Future Trends and Potential Applications


Promising directions and extensions for TGA-IR deformulation workflows:
  • Improved and expanded vapor-phase spectral libraries (including temperature- and matrix-matched entries) to increase identification confidence.
  • Integration with complementary detectors such as mass spectrometry (TGA-IR-MS) or GC–MS for orthogonal confirmation and improved sensitivity for trace species.
  • Advanced chemometric and machine-learning approaches for automated deconvolution, quantitative speciation, and pattern recognition across large sample sets.
  • Development of calibrated quantitative protocols for converting IR absorbance into evolved-species mass or concentration for regulatory or occupational-exposure assessment.
  • Real-time in-line monitoring and process control applications where thermal events and emitted vapors inform manufacturing adjustments (e.g., curing profiles, additive dosing).

Conclusions


TGA-IR, when combined with robust multi-component spectral searching (OMNIC Specta), is a powerful and general-purpose tool for materials deformulation. The method couples precise thermal decomposition or desorption profiles with definitive molecular identification of evolved gases.

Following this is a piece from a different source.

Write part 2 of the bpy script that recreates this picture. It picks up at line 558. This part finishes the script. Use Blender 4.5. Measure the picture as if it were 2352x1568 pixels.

Case studies on epoxy curing/breakdown, black rubbers, and blown foams demonstrate that this approach provides rapid, reliable, and actionable insights that cannot be obtained from TGA weight-loss data alone. OMNIC Specta considerably reduces the need for expert spectral interpretation and supports consistent, reproducible results appropriate for quality assurance, failure analysis, and formulation development.

References


  1. Bradley M. Complete Materials Deformulation Using TGA-IR. Thermo Fisher Scientific Application Note 51694; 2008.